--- WHAT IS EXPECTED ---
Identify the lines that contain the string "ShaderNodeTexNoise", then copy each of them.

::::::::::

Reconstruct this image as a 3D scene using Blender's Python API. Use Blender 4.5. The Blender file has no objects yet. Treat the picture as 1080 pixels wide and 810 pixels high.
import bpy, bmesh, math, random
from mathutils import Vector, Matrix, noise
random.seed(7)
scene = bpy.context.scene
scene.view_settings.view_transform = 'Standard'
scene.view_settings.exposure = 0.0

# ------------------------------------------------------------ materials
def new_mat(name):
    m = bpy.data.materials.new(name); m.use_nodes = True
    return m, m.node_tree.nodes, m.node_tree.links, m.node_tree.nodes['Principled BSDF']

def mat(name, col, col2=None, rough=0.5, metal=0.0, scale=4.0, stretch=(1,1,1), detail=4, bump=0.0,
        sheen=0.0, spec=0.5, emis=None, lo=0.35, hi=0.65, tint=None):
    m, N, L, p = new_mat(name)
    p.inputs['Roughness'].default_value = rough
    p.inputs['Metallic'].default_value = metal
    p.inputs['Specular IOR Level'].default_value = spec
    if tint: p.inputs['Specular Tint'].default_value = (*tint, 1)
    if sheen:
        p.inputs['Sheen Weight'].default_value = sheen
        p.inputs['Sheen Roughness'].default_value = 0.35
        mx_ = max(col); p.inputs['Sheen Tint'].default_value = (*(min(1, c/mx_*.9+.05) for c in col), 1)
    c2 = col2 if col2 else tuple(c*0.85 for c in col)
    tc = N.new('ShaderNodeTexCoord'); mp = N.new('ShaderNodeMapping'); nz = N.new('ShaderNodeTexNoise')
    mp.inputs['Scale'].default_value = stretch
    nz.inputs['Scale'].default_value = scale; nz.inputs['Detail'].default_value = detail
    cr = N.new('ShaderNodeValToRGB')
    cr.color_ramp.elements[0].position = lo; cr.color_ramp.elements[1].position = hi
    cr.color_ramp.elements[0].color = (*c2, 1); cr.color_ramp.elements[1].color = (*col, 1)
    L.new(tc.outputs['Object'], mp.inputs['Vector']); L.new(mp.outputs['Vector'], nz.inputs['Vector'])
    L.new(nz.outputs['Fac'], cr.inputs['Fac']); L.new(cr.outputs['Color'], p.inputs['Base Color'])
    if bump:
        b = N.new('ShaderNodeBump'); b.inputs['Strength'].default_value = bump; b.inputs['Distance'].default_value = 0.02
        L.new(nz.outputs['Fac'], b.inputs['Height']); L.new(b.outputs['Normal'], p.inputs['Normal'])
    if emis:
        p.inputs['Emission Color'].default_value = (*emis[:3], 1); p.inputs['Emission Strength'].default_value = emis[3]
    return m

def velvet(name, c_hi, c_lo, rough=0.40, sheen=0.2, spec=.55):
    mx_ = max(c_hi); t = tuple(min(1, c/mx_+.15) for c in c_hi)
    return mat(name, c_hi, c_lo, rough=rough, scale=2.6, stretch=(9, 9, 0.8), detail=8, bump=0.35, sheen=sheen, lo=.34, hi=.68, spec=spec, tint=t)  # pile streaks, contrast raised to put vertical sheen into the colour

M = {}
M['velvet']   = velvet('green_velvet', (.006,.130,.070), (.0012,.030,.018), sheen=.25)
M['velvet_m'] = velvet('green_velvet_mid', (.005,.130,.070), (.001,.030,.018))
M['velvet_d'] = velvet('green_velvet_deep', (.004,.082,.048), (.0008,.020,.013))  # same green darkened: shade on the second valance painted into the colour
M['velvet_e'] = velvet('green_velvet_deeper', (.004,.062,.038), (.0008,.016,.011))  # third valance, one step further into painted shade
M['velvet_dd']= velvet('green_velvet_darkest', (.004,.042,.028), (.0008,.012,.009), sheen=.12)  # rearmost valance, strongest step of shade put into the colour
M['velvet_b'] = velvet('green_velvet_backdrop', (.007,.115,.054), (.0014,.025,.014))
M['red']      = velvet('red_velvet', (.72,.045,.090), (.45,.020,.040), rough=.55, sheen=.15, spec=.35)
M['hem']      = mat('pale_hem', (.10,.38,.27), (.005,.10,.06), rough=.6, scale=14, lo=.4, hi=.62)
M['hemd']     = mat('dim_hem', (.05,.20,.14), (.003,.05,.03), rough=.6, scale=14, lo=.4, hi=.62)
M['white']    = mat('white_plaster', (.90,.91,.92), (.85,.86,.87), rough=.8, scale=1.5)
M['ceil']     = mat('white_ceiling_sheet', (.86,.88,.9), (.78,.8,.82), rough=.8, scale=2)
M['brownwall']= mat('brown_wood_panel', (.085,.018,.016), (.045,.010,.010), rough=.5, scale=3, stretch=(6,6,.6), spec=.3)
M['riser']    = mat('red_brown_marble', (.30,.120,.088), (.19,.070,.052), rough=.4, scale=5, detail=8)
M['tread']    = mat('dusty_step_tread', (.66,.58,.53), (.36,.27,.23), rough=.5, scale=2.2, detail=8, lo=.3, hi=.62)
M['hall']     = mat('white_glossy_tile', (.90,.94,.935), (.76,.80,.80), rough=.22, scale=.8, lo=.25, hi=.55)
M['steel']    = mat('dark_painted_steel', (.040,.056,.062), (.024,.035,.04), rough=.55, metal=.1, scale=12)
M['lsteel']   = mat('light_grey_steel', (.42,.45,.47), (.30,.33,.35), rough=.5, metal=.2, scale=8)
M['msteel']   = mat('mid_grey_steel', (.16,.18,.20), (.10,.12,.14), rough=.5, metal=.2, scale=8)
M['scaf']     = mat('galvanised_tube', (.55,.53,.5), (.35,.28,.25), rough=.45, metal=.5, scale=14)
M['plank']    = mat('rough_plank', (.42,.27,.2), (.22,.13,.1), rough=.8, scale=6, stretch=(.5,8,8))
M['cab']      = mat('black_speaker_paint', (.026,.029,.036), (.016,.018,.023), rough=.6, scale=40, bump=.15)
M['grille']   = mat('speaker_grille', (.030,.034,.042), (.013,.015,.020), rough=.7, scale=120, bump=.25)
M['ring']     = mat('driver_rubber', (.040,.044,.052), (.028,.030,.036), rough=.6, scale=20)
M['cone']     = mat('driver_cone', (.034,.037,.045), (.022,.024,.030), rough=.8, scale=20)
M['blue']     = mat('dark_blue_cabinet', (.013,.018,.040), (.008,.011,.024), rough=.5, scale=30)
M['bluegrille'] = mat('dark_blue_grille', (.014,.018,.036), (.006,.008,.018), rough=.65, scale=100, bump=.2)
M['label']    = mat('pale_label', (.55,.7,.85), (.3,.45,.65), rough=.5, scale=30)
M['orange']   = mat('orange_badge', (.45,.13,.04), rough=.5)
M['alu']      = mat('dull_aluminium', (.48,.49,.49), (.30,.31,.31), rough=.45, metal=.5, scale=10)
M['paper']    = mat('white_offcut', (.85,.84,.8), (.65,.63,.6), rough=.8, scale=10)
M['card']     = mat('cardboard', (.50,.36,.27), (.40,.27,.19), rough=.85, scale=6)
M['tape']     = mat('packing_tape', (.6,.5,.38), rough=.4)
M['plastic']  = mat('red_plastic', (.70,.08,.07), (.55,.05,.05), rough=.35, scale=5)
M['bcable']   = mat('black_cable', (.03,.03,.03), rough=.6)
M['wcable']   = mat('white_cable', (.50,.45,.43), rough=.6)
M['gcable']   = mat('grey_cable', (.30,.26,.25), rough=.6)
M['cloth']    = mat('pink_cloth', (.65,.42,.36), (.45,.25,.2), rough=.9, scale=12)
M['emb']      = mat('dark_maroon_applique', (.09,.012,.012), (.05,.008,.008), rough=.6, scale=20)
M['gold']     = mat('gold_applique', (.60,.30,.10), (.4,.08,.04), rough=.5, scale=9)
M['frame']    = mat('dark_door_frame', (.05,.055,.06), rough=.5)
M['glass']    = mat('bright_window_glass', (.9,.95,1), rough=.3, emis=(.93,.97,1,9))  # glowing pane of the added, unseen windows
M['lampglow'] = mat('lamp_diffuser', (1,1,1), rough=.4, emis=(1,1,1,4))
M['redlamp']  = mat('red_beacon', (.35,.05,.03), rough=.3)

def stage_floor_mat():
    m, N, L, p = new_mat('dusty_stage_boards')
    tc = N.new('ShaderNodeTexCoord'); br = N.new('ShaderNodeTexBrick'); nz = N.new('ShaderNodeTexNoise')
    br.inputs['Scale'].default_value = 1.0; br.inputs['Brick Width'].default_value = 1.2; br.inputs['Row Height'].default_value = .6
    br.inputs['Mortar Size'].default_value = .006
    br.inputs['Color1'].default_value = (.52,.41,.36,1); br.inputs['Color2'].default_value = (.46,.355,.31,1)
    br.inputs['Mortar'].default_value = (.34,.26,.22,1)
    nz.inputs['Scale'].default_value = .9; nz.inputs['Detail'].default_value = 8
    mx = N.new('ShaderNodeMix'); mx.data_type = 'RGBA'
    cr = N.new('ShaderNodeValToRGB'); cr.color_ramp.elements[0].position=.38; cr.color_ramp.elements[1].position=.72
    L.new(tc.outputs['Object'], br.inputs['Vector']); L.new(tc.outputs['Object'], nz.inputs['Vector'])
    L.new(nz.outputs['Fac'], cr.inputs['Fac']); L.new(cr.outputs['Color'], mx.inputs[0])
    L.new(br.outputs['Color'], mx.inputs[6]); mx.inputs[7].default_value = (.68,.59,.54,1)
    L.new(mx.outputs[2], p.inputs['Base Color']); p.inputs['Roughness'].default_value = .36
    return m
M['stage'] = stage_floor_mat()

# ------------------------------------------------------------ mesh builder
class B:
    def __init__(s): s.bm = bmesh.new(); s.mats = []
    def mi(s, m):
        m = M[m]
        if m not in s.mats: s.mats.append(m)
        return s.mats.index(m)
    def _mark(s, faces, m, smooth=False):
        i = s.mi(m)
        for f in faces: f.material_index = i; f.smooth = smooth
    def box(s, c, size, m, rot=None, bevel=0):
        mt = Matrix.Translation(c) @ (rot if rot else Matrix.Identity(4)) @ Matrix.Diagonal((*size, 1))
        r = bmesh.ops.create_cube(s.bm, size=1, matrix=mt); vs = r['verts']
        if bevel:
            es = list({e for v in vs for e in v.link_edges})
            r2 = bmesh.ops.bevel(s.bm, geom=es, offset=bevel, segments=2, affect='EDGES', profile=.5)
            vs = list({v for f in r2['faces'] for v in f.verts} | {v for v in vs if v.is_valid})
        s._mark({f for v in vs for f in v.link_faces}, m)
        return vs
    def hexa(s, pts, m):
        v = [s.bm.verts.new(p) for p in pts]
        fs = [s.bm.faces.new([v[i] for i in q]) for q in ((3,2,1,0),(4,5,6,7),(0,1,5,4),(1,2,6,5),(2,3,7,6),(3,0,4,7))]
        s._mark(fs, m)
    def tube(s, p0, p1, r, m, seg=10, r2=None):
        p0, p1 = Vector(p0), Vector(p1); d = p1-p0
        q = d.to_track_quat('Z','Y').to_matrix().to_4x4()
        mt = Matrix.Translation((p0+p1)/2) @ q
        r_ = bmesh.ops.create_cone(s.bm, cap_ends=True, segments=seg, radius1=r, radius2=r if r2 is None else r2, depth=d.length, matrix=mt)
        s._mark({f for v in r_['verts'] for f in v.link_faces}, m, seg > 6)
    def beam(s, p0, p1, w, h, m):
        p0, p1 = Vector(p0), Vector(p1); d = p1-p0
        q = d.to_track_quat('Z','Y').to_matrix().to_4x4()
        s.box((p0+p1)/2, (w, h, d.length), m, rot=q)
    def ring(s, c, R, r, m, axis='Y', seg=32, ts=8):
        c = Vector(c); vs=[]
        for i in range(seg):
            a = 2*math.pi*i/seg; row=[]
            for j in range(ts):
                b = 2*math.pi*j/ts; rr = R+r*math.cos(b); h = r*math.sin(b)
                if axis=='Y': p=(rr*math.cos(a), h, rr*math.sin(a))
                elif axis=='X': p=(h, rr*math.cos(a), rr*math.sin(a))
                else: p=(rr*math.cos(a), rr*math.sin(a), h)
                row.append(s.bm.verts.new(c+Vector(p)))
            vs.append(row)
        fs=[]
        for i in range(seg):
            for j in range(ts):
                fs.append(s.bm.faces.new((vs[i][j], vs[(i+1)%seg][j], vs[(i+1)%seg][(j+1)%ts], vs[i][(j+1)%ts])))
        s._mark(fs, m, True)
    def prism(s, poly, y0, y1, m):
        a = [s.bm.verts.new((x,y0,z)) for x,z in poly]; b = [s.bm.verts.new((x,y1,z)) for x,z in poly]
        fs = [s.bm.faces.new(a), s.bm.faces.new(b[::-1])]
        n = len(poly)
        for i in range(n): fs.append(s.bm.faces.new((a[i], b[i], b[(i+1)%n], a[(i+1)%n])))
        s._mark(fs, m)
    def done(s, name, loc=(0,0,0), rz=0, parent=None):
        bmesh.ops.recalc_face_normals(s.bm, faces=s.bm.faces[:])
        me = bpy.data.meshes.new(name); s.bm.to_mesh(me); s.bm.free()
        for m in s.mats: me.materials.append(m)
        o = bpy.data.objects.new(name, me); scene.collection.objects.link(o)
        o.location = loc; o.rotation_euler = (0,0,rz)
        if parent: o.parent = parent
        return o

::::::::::

--- TASK RESULT ---
    tc = N.new('ShaderNodeTexCoord'); mp = N.new('ShaderNodeMapping'); nz = N.new('ShaderNodeTexNoise')
    tc = N.new('ShaderNodeTexCoord'); br = N.new('ShaderNodeTexBrick'); nz = N.new('ShaderNodeTexNoise')